Rays lefty allows one run vs. Yankees to notch first win of season

April 24th, 2016

NEW YORK -- There really wasn't much Drew Smyly needed to improve.
Coming off an eight-inning, one-hit, 11-strikeout performance against the Red Sox on Tuesday, Smyly was sharp yet again in Sunday's 8-1 Rays win against the Yankees, tossing seven innings of one-run ball, striking out six and allowing six hits.
"Drew Smyly kind of picked up exactly where he left off against Boston his last start," Rays manager Kevin Cash said. "He just commanded the strike zone. He got a lot of chase, a lot of swing and miss."
Over his last three starts, Smyly has allowed just four runs (three earned) and 10 hits in 22 innings. In that span, he has struck out 28 of the 80 batters he's faced.
In a lot of ways, Smyly was just as effective Sunday as he had been his last two outings. He was still averaging about 13 pitches per inning and kept his season mark for WHIP well below 1.00 at .73. But Smyly admitted he wasn't the same kind of dominant Sunday that he had been his past couple of outings.
"I felt my stuff today really wasn't as good as Boston," Smyly said. "The ball was really slippery today. I found it hard to get a good grip. But it's just baseball. I had to fight it and I did my best to find the strike zone."
And fight back into the strike zone is what Smyly did, relying on his fastball location to beat hitters without a dominant breaking pitch in his arsenal. Without confidence in his offspeed to get batters to whiff, Smyly instead shifted his attention to allowing feeble contact. It worked well, especially in the later innings, as Smyly recorded eight outs via ground ball, two of which came on a seventh-inning double play.
Even the hits Smyly did surrender weren't all that hard. With the exception of an RBI double by Alex Rodriguez in the fourth inning, the Yankees didn't record an extra-base hit on the day, and most of the team's singles were squeakers that barely got out of the infield.
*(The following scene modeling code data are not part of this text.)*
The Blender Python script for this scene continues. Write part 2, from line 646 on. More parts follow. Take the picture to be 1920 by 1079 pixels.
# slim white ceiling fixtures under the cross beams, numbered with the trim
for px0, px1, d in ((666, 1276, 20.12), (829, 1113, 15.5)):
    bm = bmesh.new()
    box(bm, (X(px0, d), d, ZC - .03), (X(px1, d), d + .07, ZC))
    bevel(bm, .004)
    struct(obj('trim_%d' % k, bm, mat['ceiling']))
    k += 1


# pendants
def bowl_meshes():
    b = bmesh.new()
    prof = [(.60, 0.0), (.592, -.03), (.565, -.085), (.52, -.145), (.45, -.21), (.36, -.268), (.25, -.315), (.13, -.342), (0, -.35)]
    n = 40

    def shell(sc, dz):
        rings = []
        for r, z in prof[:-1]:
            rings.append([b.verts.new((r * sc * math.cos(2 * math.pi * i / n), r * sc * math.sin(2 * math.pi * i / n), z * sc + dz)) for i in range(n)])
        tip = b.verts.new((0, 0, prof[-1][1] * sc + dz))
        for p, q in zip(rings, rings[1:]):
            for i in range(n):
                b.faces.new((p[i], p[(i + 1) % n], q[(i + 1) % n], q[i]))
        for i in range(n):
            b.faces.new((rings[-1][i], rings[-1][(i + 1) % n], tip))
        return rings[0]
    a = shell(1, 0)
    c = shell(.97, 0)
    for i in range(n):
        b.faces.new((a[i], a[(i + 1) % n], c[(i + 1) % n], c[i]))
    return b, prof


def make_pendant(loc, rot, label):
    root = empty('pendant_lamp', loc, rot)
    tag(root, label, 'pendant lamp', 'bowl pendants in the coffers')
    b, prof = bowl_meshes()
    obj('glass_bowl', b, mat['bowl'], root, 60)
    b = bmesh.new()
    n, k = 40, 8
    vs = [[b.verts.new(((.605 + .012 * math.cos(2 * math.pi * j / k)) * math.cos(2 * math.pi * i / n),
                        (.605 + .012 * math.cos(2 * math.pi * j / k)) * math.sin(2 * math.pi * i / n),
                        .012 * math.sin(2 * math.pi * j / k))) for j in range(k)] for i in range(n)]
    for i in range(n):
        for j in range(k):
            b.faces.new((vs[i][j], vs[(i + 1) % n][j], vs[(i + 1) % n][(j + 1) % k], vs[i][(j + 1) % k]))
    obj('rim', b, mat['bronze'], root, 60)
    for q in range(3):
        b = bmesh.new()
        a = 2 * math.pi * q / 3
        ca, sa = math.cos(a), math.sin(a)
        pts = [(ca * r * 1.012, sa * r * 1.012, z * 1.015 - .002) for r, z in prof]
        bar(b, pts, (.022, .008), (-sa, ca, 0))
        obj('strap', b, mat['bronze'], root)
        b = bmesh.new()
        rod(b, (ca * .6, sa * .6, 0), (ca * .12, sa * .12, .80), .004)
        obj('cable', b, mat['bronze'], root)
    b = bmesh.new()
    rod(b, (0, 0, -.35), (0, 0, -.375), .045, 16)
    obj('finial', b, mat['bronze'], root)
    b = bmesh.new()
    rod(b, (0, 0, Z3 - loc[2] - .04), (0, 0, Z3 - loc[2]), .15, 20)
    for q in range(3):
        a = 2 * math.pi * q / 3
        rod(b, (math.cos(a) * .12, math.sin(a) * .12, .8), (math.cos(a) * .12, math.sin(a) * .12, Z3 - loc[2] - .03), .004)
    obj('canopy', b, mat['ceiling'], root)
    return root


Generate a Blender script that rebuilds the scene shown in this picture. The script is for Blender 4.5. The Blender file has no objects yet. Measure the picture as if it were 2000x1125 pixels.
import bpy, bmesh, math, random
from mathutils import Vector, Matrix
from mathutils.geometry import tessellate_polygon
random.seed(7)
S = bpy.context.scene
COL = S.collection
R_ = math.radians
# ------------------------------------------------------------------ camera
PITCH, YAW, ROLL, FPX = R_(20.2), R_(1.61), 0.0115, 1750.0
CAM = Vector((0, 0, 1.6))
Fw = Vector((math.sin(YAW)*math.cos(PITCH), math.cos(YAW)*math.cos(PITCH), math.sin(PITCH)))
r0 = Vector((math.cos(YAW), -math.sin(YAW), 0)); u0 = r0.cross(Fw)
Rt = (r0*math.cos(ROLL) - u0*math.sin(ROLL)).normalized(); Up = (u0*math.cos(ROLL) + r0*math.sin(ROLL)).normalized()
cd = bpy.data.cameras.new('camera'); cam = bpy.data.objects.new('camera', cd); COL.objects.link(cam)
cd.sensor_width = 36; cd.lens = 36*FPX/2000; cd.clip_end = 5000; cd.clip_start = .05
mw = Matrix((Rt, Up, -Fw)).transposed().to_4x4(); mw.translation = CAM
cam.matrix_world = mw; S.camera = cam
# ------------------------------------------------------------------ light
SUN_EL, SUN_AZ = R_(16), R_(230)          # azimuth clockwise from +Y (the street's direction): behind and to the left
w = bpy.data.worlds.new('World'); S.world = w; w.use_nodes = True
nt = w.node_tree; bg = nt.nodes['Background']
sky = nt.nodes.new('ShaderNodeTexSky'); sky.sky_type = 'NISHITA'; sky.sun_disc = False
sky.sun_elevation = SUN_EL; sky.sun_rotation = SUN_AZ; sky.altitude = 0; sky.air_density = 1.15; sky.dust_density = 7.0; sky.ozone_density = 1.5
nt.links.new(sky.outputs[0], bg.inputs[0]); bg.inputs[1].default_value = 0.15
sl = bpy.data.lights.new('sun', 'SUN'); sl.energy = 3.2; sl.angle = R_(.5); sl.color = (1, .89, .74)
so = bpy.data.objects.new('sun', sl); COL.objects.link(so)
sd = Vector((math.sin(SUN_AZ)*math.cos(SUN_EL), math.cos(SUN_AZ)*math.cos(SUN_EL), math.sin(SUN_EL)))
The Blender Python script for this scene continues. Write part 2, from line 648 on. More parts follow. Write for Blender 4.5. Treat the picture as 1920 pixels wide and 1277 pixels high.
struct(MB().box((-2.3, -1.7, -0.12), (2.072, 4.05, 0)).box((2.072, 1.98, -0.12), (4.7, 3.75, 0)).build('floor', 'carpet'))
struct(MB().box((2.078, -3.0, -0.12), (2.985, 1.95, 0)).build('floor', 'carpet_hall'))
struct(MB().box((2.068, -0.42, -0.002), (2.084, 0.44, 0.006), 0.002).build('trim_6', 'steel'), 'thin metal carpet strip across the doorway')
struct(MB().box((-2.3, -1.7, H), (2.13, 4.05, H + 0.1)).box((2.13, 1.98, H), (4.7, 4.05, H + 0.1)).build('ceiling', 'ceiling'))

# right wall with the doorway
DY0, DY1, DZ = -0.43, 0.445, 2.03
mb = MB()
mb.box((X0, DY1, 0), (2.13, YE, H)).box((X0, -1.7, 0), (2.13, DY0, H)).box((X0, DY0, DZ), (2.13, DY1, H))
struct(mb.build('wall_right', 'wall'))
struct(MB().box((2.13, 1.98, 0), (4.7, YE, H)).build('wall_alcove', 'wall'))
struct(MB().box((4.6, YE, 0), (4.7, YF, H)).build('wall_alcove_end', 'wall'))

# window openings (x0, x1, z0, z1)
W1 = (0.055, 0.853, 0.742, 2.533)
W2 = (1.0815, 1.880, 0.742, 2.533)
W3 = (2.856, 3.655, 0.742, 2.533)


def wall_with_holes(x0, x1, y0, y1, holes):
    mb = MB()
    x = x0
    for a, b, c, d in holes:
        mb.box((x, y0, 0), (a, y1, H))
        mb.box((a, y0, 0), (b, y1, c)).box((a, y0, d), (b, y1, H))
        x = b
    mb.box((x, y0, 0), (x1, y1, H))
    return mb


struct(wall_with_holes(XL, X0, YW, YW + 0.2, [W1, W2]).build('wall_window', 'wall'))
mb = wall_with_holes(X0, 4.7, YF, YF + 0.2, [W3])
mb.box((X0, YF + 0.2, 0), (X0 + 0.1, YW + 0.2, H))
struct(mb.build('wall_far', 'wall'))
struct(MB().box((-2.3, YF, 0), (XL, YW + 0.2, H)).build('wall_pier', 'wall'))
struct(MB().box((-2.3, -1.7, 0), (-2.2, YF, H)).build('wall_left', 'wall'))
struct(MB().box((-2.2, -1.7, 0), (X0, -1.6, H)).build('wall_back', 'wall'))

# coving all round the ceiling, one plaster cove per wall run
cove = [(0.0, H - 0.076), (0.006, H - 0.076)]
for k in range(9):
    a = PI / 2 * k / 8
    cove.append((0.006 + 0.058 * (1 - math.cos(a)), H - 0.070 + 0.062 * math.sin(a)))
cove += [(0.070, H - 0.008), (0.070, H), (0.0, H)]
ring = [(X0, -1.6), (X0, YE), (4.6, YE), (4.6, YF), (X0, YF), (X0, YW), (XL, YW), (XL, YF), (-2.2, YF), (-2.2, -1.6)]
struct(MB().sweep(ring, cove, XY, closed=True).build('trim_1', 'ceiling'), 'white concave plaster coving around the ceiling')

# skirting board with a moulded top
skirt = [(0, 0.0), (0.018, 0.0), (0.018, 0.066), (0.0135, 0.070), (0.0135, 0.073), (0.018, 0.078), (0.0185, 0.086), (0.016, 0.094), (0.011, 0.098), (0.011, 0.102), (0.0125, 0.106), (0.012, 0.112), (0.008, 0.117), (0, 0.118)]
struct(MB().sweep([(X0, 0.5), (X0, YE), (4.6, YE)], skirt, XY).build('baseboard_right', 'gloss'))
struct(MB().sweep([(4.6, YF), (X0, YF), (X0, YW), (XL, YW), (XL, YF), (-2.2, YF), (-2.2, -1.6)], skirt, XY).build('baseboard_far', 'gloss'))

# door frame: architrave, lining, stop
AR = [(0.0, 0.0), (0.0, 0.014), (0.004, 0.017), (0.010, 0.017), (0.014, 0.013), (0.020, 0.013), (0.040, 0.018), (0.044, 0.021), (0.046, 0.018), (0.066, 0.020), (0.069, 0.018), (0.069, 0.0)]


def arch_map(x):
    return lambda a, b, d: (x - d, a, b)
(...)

"For the most part I felt pretty much every hit was weak contact," Smyly said. "[Starlin] Castro got two singles, and I thought I pretty much made a good pitch, he just put it through the six hole. [Mark] Teixeira, I made a good pitch and he just jammed it for another single."
For as well as Smyly had been pitching coming into the day, something he had been lacking was out of his control: run support. Prior to Sunday, not only had Smyly not won on the season, he had barely pitched with a lead. The series finale against the Yanks was different, however, as he was up five runs before he even stepped on the mound.
Smyly was all grins about that fact.
"It's good to get them in bulk, then," he joked.